Get Off the Couch: Dancing returns, 'Hair' continues

BARRY COURTER: Lisa, everybody's favorite dancing war hero will be in town Saturday at the Tivoli. J.R. Martinez will be there as part of Dancing With the Stars Chattanooga. I like him. What an amazing journey he's been on since being injured in 2003 while fighting in Iraq as an Army infantryman. Coming back from that to become a soap-opera actor, motivational speaker and winner of "Dancing With the Stars" Season 13 is amazing enough. But he just seems like a good guy too.

LISA DENTON: I couldn't agree more. He comes across as a beautiful person inside and out.

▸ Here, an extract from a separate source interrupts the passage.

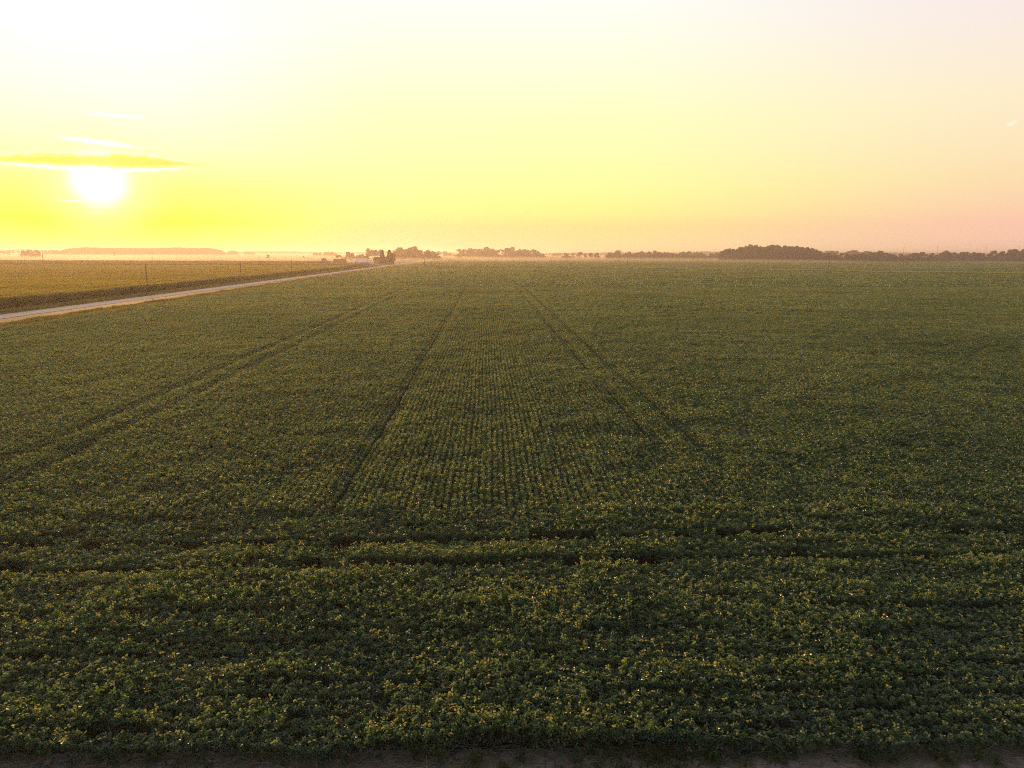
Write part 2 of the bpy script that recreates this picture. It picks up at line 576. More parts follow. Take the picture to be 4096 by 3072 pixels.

Saturday's event will pair eight amateur dancers with Fred Astaire instructors to raise money for the Partnership for Families, Children and Adults, a very worthy cause.

I also want to find time to see "Hair," which is playing on the CircleStage at Chattanooga Theatre Centre the next four weekends. I have vague memories of learning the 5th Dimension's "Age of Aquarius/Let the Sunshine In" medley in school, but that was about as close to the bohemian lifestyle as we got at Sale Creek.

BARRY: "Flow it, show it / Long as God can grow my hair" are lyrics I've tried to live by. It speaks to me more than "They'll be ga-ga at the go-go, when they see me in my toga / My toga made of blond, brilliantined, biblical hair."

Scott Dunlap is directing, and if I know Scott, he's also doing the costumes, making lunch for everyone and selling tickets, but anyway, I like his work a lot. It should be a great show.

LISA: Don't forget manning the curtain and cleaning up afterward. He definitely has mad skills. Why delegate when you can multitask?

The controversial nude scene isn't included in this production of "Hair," but I have heard that the Ensemble Theatre of Chattanooga is boldly going there with its next production, "Equus," opening Thursday.

This is the play, you might recall, that helped actor Daniel Radcliffe leave his Harry Potter role, um, behind when it played on Broadway.

BARRY: Right, it exposed his talents beyond waving a wand and casting a few spells.

And, for music fans, G Love & Special Sauce is at Track 29, and Nightfall gears back up with Shannon McNally, both on Friday.

LISA: You know, The Avett Brothers produced G Love's latest album, "Fixin' To Die." It seems like an odd title for an alternative hip-hop band from Philadelphia since "fixin' " is one of the greatest Southern words ever.

One of our Michigan-born co-workers (I'm talking about you, Dave Flessner) used to make fun of me for saying it, until I told him that he could find it in the dictionary -- between "dang" and "Yankees." He hasn't bothered me since. Sometimes you just have to nip that Northern aggression in the bud.